> _Work to do_:
Retype the material in full, keeping every word the same.

[Records with scene code]

BEGIN

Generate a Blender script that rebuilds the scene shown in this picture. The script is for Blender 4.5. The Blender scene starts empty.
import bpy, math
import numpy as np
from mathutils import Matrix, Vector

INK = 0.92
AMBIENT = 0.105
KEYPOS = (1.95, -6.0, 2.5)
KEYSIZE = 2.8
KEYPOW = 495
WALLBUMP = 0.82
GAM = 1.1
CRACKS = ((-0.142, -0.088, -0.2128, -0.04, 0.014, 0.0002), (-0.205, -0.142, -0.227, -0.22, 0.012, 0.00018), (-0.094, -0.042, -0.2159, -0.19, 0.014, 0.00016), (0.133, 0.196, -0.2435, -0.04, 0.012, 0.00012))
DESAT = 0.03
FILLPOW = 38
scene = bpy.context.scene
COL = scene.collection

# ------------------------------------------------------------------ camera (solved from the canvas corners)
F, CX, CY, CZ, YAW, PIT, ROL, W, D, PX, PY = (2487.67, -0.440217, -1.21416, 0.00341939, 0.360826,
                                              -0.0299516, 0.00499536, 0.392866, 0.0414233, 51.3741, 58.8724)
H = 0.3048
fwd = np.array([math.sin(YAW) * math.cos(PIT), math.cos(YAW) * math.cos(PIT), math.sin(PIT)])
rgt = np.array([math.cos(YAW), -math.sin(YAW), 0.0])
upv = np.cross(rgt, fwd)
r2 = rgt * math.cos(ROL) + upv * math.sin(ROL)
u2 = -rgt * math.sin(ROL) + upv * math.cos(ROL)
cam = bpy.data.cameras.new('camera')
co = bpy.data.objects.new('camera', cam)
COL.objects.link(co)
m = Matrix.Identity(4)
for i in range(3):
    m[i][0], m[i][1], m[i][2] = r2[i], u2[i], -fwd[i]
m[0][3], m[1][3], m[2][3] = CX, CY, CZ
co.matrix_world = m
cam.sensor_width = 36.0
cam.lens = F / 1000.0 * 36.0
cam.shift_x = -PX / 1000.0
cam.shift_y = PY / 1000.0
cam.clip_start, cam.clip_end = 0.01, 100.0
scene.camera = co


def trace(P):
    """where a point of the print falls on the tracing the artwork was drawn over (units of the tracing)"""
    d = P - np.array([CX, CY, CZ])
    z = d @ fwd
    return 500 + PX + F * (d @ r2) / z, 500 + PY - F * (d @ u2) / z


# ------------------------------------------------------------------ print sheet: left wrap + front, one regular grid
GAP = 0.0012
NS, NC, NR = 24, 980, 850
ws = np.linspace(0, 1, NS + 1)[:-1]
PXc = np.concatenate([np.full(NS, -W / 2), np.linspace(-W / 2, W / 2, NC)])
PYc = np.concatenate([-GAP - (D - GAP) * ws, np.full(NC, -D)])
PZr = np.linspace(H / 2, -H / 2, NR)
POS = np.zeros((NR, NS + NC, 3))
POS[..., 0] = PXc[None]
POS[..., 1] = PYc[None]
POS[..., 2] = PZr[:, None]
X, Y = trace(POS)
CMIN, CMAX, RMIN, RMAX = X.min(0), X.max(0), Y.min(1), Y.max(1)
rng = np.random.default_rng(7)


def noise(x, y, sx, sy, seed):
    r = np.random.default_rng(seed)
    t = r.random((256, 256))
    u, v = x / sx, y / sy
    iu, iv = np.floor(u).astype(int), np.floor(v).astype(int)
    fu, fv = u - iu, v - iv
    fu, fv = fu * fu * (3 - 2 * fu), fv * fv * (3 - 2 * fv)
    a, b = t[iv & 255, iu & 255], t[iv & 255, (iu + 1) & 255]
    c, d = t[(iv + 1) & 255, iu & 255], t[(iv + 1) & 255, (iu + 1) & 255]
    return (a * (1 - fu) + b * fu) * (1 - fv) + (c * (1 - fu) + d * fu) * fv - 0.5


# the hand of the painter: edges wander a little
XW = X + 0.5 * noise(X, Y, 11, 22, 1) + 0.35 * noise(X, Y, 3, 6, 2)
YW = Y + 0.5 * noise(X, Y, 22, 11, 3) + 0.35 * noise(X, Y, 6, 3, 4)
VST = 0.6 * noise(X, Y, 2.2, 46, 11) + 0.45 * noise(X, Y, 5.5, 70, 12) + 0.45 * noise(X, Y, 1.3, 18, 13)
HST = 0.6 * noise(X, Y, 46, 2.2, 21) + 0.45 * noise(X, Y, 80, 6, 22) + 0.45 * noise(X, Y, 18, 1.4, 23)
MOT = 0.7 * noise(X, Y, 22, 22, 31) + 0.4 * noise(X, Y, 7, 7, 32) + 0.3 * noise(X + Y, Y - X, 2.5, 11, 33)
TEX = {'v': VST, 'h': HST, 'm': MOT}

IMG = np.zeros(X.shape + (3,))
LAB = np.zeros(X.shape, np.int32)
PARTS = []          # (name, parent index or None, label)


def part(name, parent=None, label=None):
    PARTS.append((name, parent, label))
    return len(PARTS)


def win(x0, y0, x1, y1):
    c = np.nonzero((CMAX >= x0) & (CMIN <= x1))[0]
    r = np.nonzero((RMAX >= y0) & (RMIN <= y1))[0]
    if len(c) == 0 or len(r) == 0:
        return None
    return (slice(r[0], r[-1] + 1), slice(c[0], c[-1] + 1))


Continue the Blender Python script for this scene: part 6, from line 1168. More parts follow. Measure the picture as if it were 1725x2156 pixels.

END

> _Task solution_:
Generate a Blender script that rebuilds the scene shown in this picture. The script is for Blender 4.5. The Blender scene starts empty.
import bpy, math
import numpy as np
from mathutils import Matrix, Vector

INK = 0.92
AMBIENT = 0.105
KEYPOS = (1.95, -6.0, 2.5)
KEYSIZE = 2.8
KEYPOW = 495
WALLBUMP = 0.82
GAM = 1.1
CRACKS = ((-0.142, -0.088, -0.2128, -0.04, 0.014, 0.0002), (-0.205, -0.142, -0.227, -0.22, 0.012, 0.00018), (-0.094, -0.042, -0.2159, -0.19, 0.014, 0.00016), (0.133, 0.196, -0.2435, -0.04, 0.012, 0.00012))
DESAT = 0.03
FILLPOW = 38
scene = bpy.context.scene
COL = scene.collection

# ------------------------------------------------------------------ camera (solved from the canvas corners)
F, CX, CY, CZ, YAW, PIT, ROL, W, D, PX, PY = (2487.67, -0.440217, -1.21416, 0.00341939, 0.360826,
                                              -0.0299516, 0.00499536, 0.392866, 0.0414233, 51.3741, 58.8724)
H = 0.3048
fwd = np.array([math.sin(YAW) * math.cos(PIT), math.cos(YAW) * math.cos(PIT), math.sin(PIT)])
rgt = np.array([math.cos(YAW), -math.sin(YAW), 0.0])
upv = np.cross(rgt, fwd)
r2 = rgt * math.cos(ROL) + upv * math.sin(ROL)
u2 = -rgt * math.sin(ROL) + upv * math.cos(ROL)
cam = bpy.data.cameras.new('camera')
co = bpy.data.objects.new('camera', cam)
COL.objects.link(co)
m = Matrix.Identity(4)
for i in range(3):
    m[i][0], m[i][1], m[i][2] = r2[i], u2[i], -fwd[i]
m[0][3], m[1][3], m[2][3] = CX, CY, CZ
co.matrix_world = m
cam.sensor_width = 36.0
cam.lens = F / 1000.0 * 36.0
cam.shift_x = -PX / 1000.0
cam.shift_y = PY / 1000.0
cam.clip_start, cam.clip_end = 0.01, 100.0
scene.camera = co


def trace(P):
    """where a point of the print falls on the tracing the artwork was drawn over (units of the tracing)"""
    d = P - np.array([CX, CY, CZ])
    z = d @ fwd
    return 500 + PX + F * (d @ r2) / z, 500 + PY - F * (d @ u2) / z


# ------------------------------------------------------------------ print sheet: left wrap + front, one regular grid
GAP = 0.0012
NS, NC, NR = 24, 980, 850
ws = np.linspace(0, 1, NS + 1)[:-1]
PXc = np.concatenate([np.full(NS, -W / 2), np.linspace(-W / 2, W / 2, NC)])
PYc = np.concatenate([-GAP - (D - GAP) * ws, np.full(NC, -D)])
PZr = np.linspace(H / 2, -H / 2, NR)
POS = np.zeros((NR, NS + NC, 3))
POS[..., 0] = PXc[None]
POS[..., 1] = PYc[None]
POS[..., 2] = PZr[:, None]
X, Y = trace(POS)
CMIN, CMAX, RMIN, RMAX = X.min(0), X.max(0), Y.min(1), Y.max(1)
rng = np.random.default_rng(7)


def noise(x, y, sx, sy, seed):
    r = np.random.default_rng(seed)
    t = r.random((256, 256))
    u, v = x / sx, y / sy
    iu, iv = np.floor(u).astype(int), np.floor(v).astype(int)
    fu, fv = u - iu, v - iv
    fu, fv = fu * fu * (3 - 2 * fu), fv * fv * (3 - 2 * fv)
    a, b = t[iv & 255, iu & 255], t[iv & 255, (iu + 1) & 255]
    c, d = t[(iv + 1) & 255, iu & 255], t[(iv + 1) & 255, (iu + 1) & 255]
    return (a * (1 - fu) + b * fu) * (1 - fv) + (c * (1 - fu) + d * fu) * fv - 0.5


# the hand of the painter: edges wander a little
XW = X + 0.5 * noise(X, Y, 11, 22, 1) + 0.35 * noise(X, Y, 3, 6, 2)
YW = Y + 0.5 * noise(X, Y, 22, 11, 3) + 0.35 * noise(X, Y, 6, 3, 4)
VST = 0.6 * noise(X, Y, 2.2, 46, 11) + 0.45 * noise(X, Y, 5.5, 70, 12) + 0.45 * noise(X, Y, 1.3, 18, 13)
HST = 0.6 * noise(X, Y, 46, 2.2, 21) + 0.45 * noise(X, Y, 80, 6, 22) + 0.45 * noise(X, Y, 18, 1.4, 23)
MOT = 0.7 * noise(X, Y, 22, 22, 31) + 0.4 * noise(X, Y, 7, 7, 32) + 0.3 * noise(X + Y, Y - X, 2.5, 11, 33)
TEX = {'v': VST, 'h': HST, 'm': MOT}

IMG = np.zeros(X.shape + (3,))
LAB = np.zeros(X.shape, np.int32)
PARTS = []          # (name, parent index or None, label)


def part(name, parent=None, label=None):
    PARTS.append((name, parent, label))
    return len(PARTS)


def win(x0, y0, x1, y1):
    c = np.nonzero((CMAX >= x0) & (CMIN <= x1))[0]
    r = np.nonzero((RMAX >= y0) & (RMIN <= y1))[0]
    if len(c) == 0 or len(r) == 0:
        return None
    return (slice(r[0], r[-1] + 1), slice(c[0], c[-1] + 1))


Continue the Blender Python script for this scene: part 6, from line 1168. More parts follow. Measure the picture as if it were 1725x2156 pixels.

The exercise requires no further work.